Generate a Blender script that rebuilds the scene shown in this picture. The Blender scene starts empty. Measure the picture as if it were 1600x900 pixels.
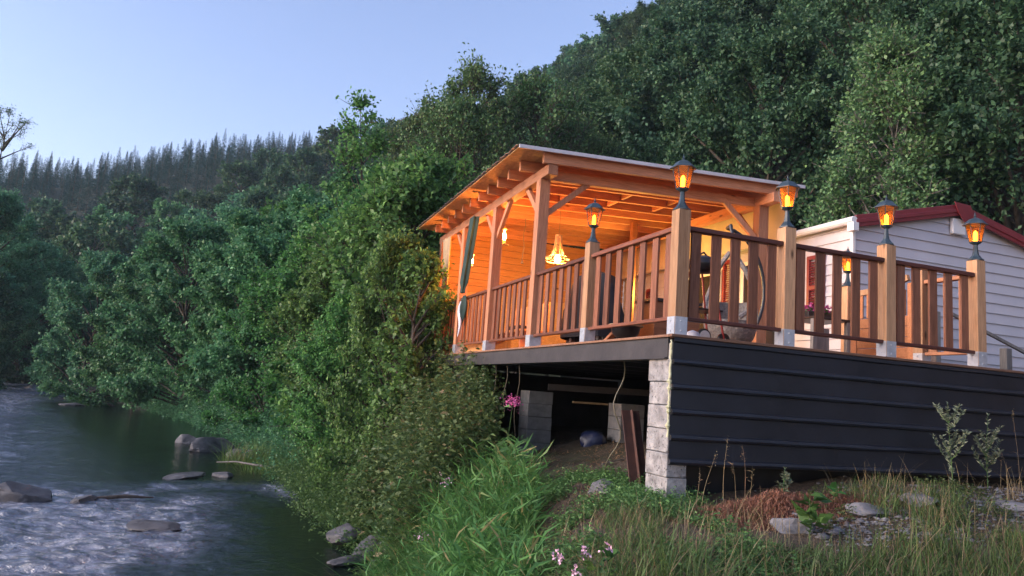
import bpy, math, random
import numpy as np
from mathutils import Matrix, Vector
S = bpy.context.scene
COL = S.collection
R = math.radians

# ---------------------------------------------------------------- camera
cam = bpy.data.cameras.new('camera'); camo = bpy.data.objects.new('camera', cam); COL.objects.link(camo)
cam.lens = 26.01; cam.sensor_width = 36; cam.clip_start = 0.05; cam.clip_end = 3000
CM = Matrix(((0.93760972, -0.11366872, -0.32858399), (-0.34027627, -0.10588169, -0.93434529), (0.07141481, 0.98786056, -0.13795447)))
camo.matrix_world = CM.to_4x4()
S.camera = camo
# ---------------------------------------------------------------- sky, sun, exposure
S.view_settings.view_transform = 'Standard'; S.view_settings.look = 'None'
S.view_settings.gamma = 1; S.view_settings.use_curve_mapping = False
S.view_settings.exposure = 1.95
SUN_EL, SUN_AZ = 10.0, -88.0          # degrees; azimuth measured from +Y towards +X
W = bpy.data.worlds.new('World'); S.world = W; W.use_nodes = True
nt = W.node_tree; bg = nt.nodes['Background']
sk = nt.nodes.new('ShaderNodeTexSky'); sk.sky_type = 'NISHITA'; sk.sun_disc = False
sk.sun_elevation = R(SUN_EL); sk.sun_rotation = R(SUN_AZ)
sk.air_density = 1.0; sk.dust_density = 1.0; sk.ozone_density = 1.6; sk.altitude = 300
tint = nt.nodes.new('ShaderNodeMix'); tint.data_type = 'RGBA'; tint.blend_type = 'MULTIPLY'; tint.inputs[0].default_value = 1
tint.inputs[7].default_value = (1.24, 1.03, 1.18, 1); nt.links.new(sk.outputs[0], tint.inputs[6]); nt.links.new(tint.outputs[2], bg.inputs[0]); bg.inputs[1].default_value = 0.1
sl = bpy.data.lights.new('sun', 'SUN'); sl.energy = 1.3; sl.angle = R(35); sl.color = (1.0, 0.88, 0.80)
slo = bpy.data.objects.new('sun', sl); COL.objects.link(slo)
sd = Vector((math.sin(R(SUN_AZ)) * math.cos(R(20)), math.cos(R(SUN_AZ)) * math.cos(R(20)), math.sin(R(20))))
slo.rotation_euler = sd.to_track_quat('Z', 'Y').to_euler()
S.cycles.max_bounces = 6; S.cycles.diffuse_bounces = 3; S.cycles.transparent_max_bounces = 12
S.cycles.sample_clamp_indirect = 4

# ---------------------------------------------------------------- materials
MATS = {}
def newmat(name):
    m = bpy.data.materials.new(name); m.use_nodes = True; MATS[name] = m
    n = m.node_tree.nodes; return m, n, m.node_tree.links, n['Principled BSDF']
def nd(m, t, **k):
    n = m.node_tree.nodes.new(t)
    for a, b in k.items(): setattr(n, a, b)
    return n
def coords(m, scale=(1, 1, 1), kind='Object', rnd=True):
    tc = nd(m, 'ShaderNodeTexCoord'); mp = nd(m, 'ShaderNodeMapping'); mp.inputs['Scale'].default_value = scale
    L = m.node_tree.links
    L.new(tc.outputs[kind], mp.inputs['Vector'])
    if rnd:
        oi = nd(m, 'ShaderNodeObjectInfo'); ml = nd(m, 'ShaderNodeMath', operation='MULTIPLY'); ml.inputs[1].default_value = 37
        L.new(oi.outputs['Random'], ml.inputs[0]); L.new(ml.outputs[0], mp.inputs['Location'])
    return mp.outputs[0]
def noise(m, vec, scale, detail=4, rough=.55, dist=0):
    n = nd(m, 'ShaderNodeTexNoise'); n.inputs['Scale'].default_value = scale; n.inputs['Detail'].default_value = detail
    n.inputs['Roughness'].default_value = rough; n.inputs['Distortion'].default_value = dist
    m.node_tree.links.new(vec, n.inputs['Vector']); return n.outputs['Fac']
def ramp(m, fac, stops):
    r = nd(m, 'ShaderNodeValToRGB'); m.node_tree.links.new(fac, r.inputs[0]); e = r.color_ramp.elements
    while len(e) < len(stops): e.new(.5)
    for i, (p, c) in enumerate(stops): e[i].position = p; e[i].color = (*c, 1) if len(c) == 3 else c
    return r.outputs[0]
def mix(m, fac, a, b, mode='MIX'):
    x = nd(m, 'ShaderNodeMix', data_type='RGBA', blend_type=mode); L = m.node_tree.links
    for i, v in ((0, fac), (6, a), (7, b)):
        if isinstance(v, (int, float)): x.inputs[i].default_value = v
        elif isinstance(v, tuple): x.inputs[i].default_value = (*v, 1)
        else: L.new(v, x.inputs[i])
    return x.outputs[2]
def bump(m, h, strength, dist=.01):
    b = nd(m, 'ShaderNodeBump'); b.inputs['Strength'].default_value = strength; b.inputs['Distance'].default_value = dist
    m.node_tree.links.new(h, b.inputs['Height']); return b.outputs[0]

def mottled(name, c1, c2, scale=3, rough=.7, bmp=.2, metal=0, stretch=(1, 1, 1), bscale=None, spec=.5, spots=None):
    m, n, L, p = newmat(name); v = coords(m, stretch)
    f = noise(m, v, scale, 6, .62)
    c = ramp(m, f, ((.3, c1), (.7, c2)))
    if spots:
        f2 = noise(m, v, spots[0], 3); k = ramp(m, f2, ((spots[1], (0, 0, 0)), (spots[1] + .08, (1, 1, 1))))
        c = mix(m, k, c, spots[2])
    L.new(c, p.inputs['Base Color']); p.inputs['Roughness'].default_value = rough; p.inputs['Metallic'].default_value = metal
    p.inputs['Specular IOR Level'].default_value = spec
    if bmp: L.new(bump(m, noise(m, v, bscale or scale * 6, 5, .6), bmp), p.inputs['Normal'])
    return m
def wood(name, c1, c2, axis, rough=.6, knots=True, spec=.3):
    m, n, L, p = newmat(name)
    st = [9, 9, 9]; st[axis] = .55
    v = coords(m, tuple(st))
    big = noise(m, v, 1.3, 3, .5, .6); fine = noise(m, v, 9, 4, .6, .3)
    c = ramp(m, big, ((.3, c1), (.5, tuple((a + b) / 2 for a, b in zip(c1, c2))), (.72, c2)))
    c = mix(m, .35, c, ramp(m, fine, ((.35, tuple(x * .55 for x in c1)), (.62, tuple(min(1, x * 1.15) for x in c2)))))
    if knots:
        st2 = [6, 6, 6]; st2[axis] = 2.2
        v2 = coords(m, tuple(st2)); vo = nd(m, 'ShaderNodeTexVoronoi'); vo.inputs['Scale'].default_value = .9; L.new(v2, vo.inputs['Vector'])
        k = ramp(m, vo.outputs['Distance'], ((.05, (1, 1, 1)), (.13, (0, 0, 0))))
        c = mix(m, k, c, tuple(x * .3 for x in c1))
    oi = nd(m, 'ShaderNodeObjectInfo'); h = nd(m, 'ShaderNodeHueSaturation'); L.new(c, h.inputs['Color'])
    mr = nd(m, 'ShaderNodeMapRange'); mr.inputs['To Min'].default_value = .72; mr.inputs['To Max'].default_value = 1.22
    L.new(oi.outputs['Random'], mr.inputs[0]); L.new(mr.outputs[0], h.inputs['Value'])
    L.new(h.outputs[0], p.inputs['Base Color']); p.inputs['Roughness'].default_value = rough; p.inputs['Specular IOR Level'].default_value = spec
    L.new(bump(m, fine, .35, .003), p.inputs['Normal'])
    return m
def emit(name, col, strength):
    m, n, L, p = newmat(name); p.inputs['Base Color'].default_value = (*col, 1)
    p.inputs['Emission Color'].default_value = (*col, 1); p.inputs['Emission Strength'].default_value = strength; return m
def leafmat(name, c1, c2, trans=.35, rough=.5, dry=None, spec=.35):
    m, n, L, p = newmat(name)
    g = nd(m, 'ShaderNodeNewGeometry'); oi = nd(m, 'ShaderNodeObjectInfo')
    c = ramp(m, g.outputs['Random Per Island'], ((0, c1), (.93, c2), (1, tuple(min(1, x * 1.5) for x in c2))) if dry is None else ((0, c1), (dry[0], c2), (dry[0] + .02, dry[1])))
    h = nd(m, 'ShaderNodeHueSaturation'); L.new(c, h.inputs['Color'])
    a = nd(m, 'ShaderNodeMapRange'); a.inputs['To Min'].default_value = .475; a.inputs['To Max'].default_value = .525
    b = nd(m, 'ShaderNodeMapRange'); b.inputs['To Min'].default_value = .78; b.inputs['To Max'].default_value = 1.25
    L.new(oi.outputs['Random'], a.inputs[0]); L.new(oi.outputs['Random'], b.inputs[0])
    fr = nd(m, 'ShaderNodeMath', operation='FRACT'); q = nd(m, 'ShaderNodeMath', operation='MULTIPLY'); q.inputs[1].default_value = 7.31
    L.new(oi.outputs['Random'], q.inputs[0]); L.new(q.outputs[0], fr.inputs[0]); L.new(fr.outputs[0], b.inputs[0])
    L.new(a.outputs[0], h.inputs['Hue']); L.new(b.outputs[0], h.inputs['Value'])
    L.new(h.outputs[0], p.inputs['Base Color']); p.inputs['Roughness'].default_value = rough; p.inputs['Specular IOR Level'].default_value = spec
    t = nd(m, 'ShaderNodeBsdfTranslucent'); L.new(h.outputs[0], t.inputs[0])
    ms = nd(m, 'ShaderNodeMixShader'); ms.inputs[0].default_value = trans
    L.new(p.outputs[0], ms.inputs[1]); L.new(t.outputs[0], ms.inputs[2]); L.new(ms.outputs[0], n['Material Output'].inputs[0])
    return m

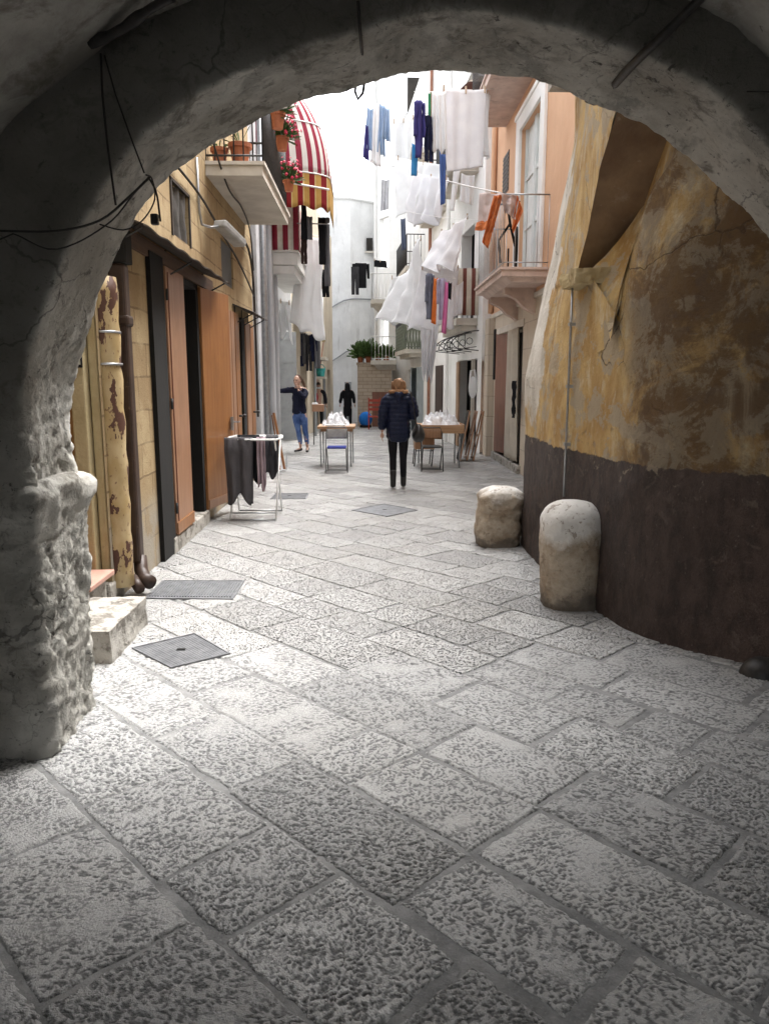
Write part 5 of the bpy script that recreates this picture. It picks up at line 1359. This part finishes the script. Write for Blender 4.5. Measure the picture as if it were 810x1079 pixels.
draped('grey cloth over the far right bars of the airer', -1.14, 9.05, .14, .06, .36, GRY, 6, 'grey_cloth')

# folded wooden board leaning by the wall
t = thing('folded_table', 'orange wooden folding table stood on end behind the airer', 'folding table', (-1.58, 13.4, 0))
MB().plank((-1.66, 13.5, 1.02), (-1.47, 13.3, .05), .10, .035, (1, 0, .2)).build('tabletop', DOORW, t, bevel=.004)
MB().plank((-1.70, 13.56, .98), (-1.56, 13.4, .03), .05, .02, (1, 0, .2)).build('leg', DOORW, t)
MB().tube([(-1.62, 13.2, .02), (-1.44, 13.3, .03), (-1.44, 13.42, .3)], .010, 6).build('brace', GALV, t)

def crumple(c, sx, sy, h, label, seed, n=26, name='plastic_wrap'):
    """heap of crumpled clear-white plastic bags"""
    def f(u, v):
        a = 2*pi*u; r = v
        z = h*(1-r**3.2)*(.75+.35*noise.noise(Vector((cos(a)*r*2.2+seed, sin(a)*r*2.2, 0))))
        p = Vector((c[0]+cos(a)*r*sx, c[1]+sin(a)*r*sy, c[2]+z))
        k = 1-r**6
        return p+Vector((fbm((p.x*11+seed, p.y*11, 1), 4)*.05*k, fbm((p.x*11, p.y*11+seed, 5), 4)*.05*k, (abs(fbm((p.x*9+seed, p.y*9, 1), 4))*.17+.06*abs(noise.noise(Vector((p.x*26, p.y*26, seed))))-.03)*k))
    o = MB().grid(f, 72, 30, True).build(name, PLAST)
    return tag(o, label, 'plastic bags')
N = NT('crumpled_clear_plastic'); N.fin((.80, .81, .83), .18, N.bump(N.noise(N.pos(False), 60, 4), .4, .01), 0, .7); PLAST = MATS['crumpled_clear_plastic']

def stall(label, x0, x1, y0, y1, z, chunky=False):
    t = thing('market_table', label, 'table', ((x0+x1)/2, (y0+y1)/2, 0), 'pasta sellers tables')
    if not chunky:
        MB().box(x0, x1, y0, y1, z-.045, z).build('tabletop', TABW, t, bevel=.006)
        for (x_, y_) in ((x0+.05, y0+.08), (x1-.09, y0+.12), (x0+.06, y1-.08), (x1-.06, y1-.08)):
            MB().tube([(x_, y_, z-.045), (x_+.01, y_, .01)], .013, 8).build('leg', GALV, t, smooth=True)
        MB().box(x0+.05, x1-.05, y0+.10, y0+.12, z-.10, z-.046).build('apron', TABW2, t)
    else:
        MB().box(x0, x1, y0, y1, z-.03, z).build('tabletop', TABW, t, bevel=.004)
        b = MB().box(x0, x1, y0-.02, y0, z-.14, z+.01).box(x0-.02, x0, y0, y1, z-.14, z+.02).box(x1, x1+.02, y0, y1, z-.14, z+.02)
        b.build('apron', TABW, t, bevel=.003)
        for (x_, y_) in ((x0+.04, y0+.06), (x1-.06, y0+.06), (x0+.04, y1-.08), (x1-.06, y1-.08)):
            MB().tube([(x_, y_, z-.04), (x_, y_, .01)], .015, 8).build('leg', GALV, t, smooth=True)
    return t
stall('light wood table heaped with white plastic bags on the left', -.93, -.24, 13.9, 14.7, .76)
crumple((-.60, 14.25, .745), .27, .26, .20, 'heap of crumpled white plastic bags on the left-hand table', 3)
tag(MB().box(-.78, -.42, 13.93, 14.12, .764, .785).build('tray', fc('white_tray_paint', (.75,.75,.74)), bevel=.005), 'flat white tray at the front of the left-hand table', 'tray')
stall('brown plank table with deep edge boards on the right', .93, 1.72, 13.75, 14.65, .78, True)
crumple((1.35, 14.2, .77), .36, .30, .20, 'heap of crumpled white plastic bags on the right-hand plank table', 9)
def fchair(x, y, label, seatm, backm, fr, ang=0, h=.78):
    t = thing('folding_chair', label, 'chair', (x, y, 0), None, ang)
    w = .19; r = .010
    def T(b, nm, m, **k): return b.build(nm, m, t, local=True, **k)
    T(MB().tube([(-w, .16, .01), (-w, .02, .42), (-w, -.08, h-.1), (-w*.8, -.095, h), (w*.8, -.095, h), (w, -.08, h-.1), (w, .02, .42), (w, .16, .01)], r, 8), 'back_frame', fr, smooth=True)
    for s in (-1, 1): T(MB().tube([(s*w*.88, -.20, .01), (s*w*.88, .15, .43)], r, 8), 'leg', fr, smooth=True)
    T(MB().tube([(-w, .15, .05), (w, .15, .05)], r*.8, 6).tube([(-w*.88, -.19, .03), (w*.88, -.19, .03)], r*.8, 6), 'stretcher', fr, smooth=True)
    T(MB().grid(lambda u, v: Vector(((u-.5)*2*w*.86, -.22+.36*v, .435-.012*sin(pi*u)*sin(pi*v))), 8, 8), 'seat', seatm, smooth=True, solid=.028)
    T(MB().grid(lambda u, v: Vector(((u-.5)*2*w*.95, -.085-.02*sin(pi*u), h-.20+.17*v)), 10, 4), 'backrest', backm, smooth=True, solid=.012)
    return t
fchair(-.55, 13.25, 'grey metal folding chair with blue seat in front of the left table', fc('blue_vinyl', (.035,.045,.22)), mat('grey_chair_back', (.38,.38,.37), None, 8, .5), mat('grey_chair_tube', (.20,.20,.20), None, 10, .4, metal=.6), pi)
fchair(1.12, 13.38, 'black framed folding chair with wooden back before the right-hand table', mat('black_vinyl', (.03,.03,.03), None, 8, .5), TABW2, IRON, pi, .76)
t = thing('wooden_crate', 'low open wooden box under the right-hand plank table', 'box', (1.02, 14.2, .32))
MB().box(.86, 1.22, 14.0, 14.5, .33, .35).box(.86, .88, 14.0, 14.5, .35, .62).box(1.20, 1.22, 14.0, 14.5, .35, .62).box(.88, 1.20, 14.0, 14.02, .35, .62).box(.88, 1.20, 14.48, 14.5, .35, .62).build('box', TABW2, t)
b = MB()
for x_, y_ in ((.88, 14.02), (1.20, 14.02), (.88, 14.48), (1.20, 14.48)): b.tube([(x_, y_, .33), (x_-.03, y_, .01)], .012, 6)
b.tube([(.88, 14.02, .30), (1.20, 14.02, .30), (1.20, 14.48, .30), (.88, 14.48, .30)], .01, 6, closed=True); b.build('stand', IRON, t)
# leaning plank frames
for k, (dx, mm, lab) in enumerate(((0, TABW2, 'dark-sided plank frame leaning on the wall, nearest the right-hand table'), (.14, DOORW2, 'middle of three reddish plank frames leaning on the wall'), (.27, TABW2, 'plank frame leaning nearest the stone pilaster'))):
    t = thing('drying_frame', lab, 'plank frame', (1.9+dx, 15.0, 0), 'wooden frames leaning against the wall')
    a = Vector((1.80+dx, 14.90, .02)); c = Vector((2.02+dx, 15.15, .98))
    MB().plank(a, c, .065, .025, (1, 0, -.3)).build('board', mm, t, bevel=.003)
    MB().plank(a+Vector((.02, .5, 0)), c+Vector((.02, .4, 0)), .065, .025, (1, 0, -.3)).build('board', mm, t, bevel=.003)
    b = MB()
    for f_ in (.04, .5, .96):
        q = a.lerp(c, f_); b.plank(q+Vector((0, .03, 0)), q+Vector((.02, .46, 0)), .02, .05)
    b.build('crosspiece', mm, t)
    if k == 0:
        MB().add([a+Vector((-.012,.03,0)), a+Vector((-.012,.48,0)), c+Vector((-.012,.38,0)), c+Vector((-.012,.03,0))], [(0,1,2,3)]).build('mesh_panel', BLACKV, t, solid=.006)
# red chair by the far block house
t = thing('red_chair', 'small red wooden ladder-back chair standing beside the brown stone block', 'chair', (.22, 28, -.2))
b = MB(); z0 = gz(28); RC = mat('red_chair_paint', (.42,.06,.035), None, 8, .5)
for x_ in (.02, .42):
    b = MB().tube([(x_, 28.0, z0), (x_, 28.05, z0+1.15)], .022, 6).build('leg', RC, t); b = MB().tube([(x_, 27.65, z0), (x_, 27.65, z0+.46)], .022, 6).build('leg', RC, t)
MB().box(.0, .44, 27.62, 28.02, z0+.45, z0+.49).build('seat', RC, t)
b = MB()
for zz in (.68, .84, 1.0): b.box(.03, .41, 28.02, 28.05, z0+zz, z0+zz+.09)
b.build('backrest', RC, t)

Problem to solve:
Begin at the top of the material above and output each line exactly, stopping after the line that holds "R = math.radians". Leave out pictures.

Expected output:
Generate a Blender script that rebuilds the scene shown in this picture. The Blender scene starts empty. Measure the picture as if it were 1600x900 pixels.
import bpy, math, random
import numpy as np
from mathutils import Matrix, Vector
S = bpy.context.scene
COL = S.collection
R = math.radians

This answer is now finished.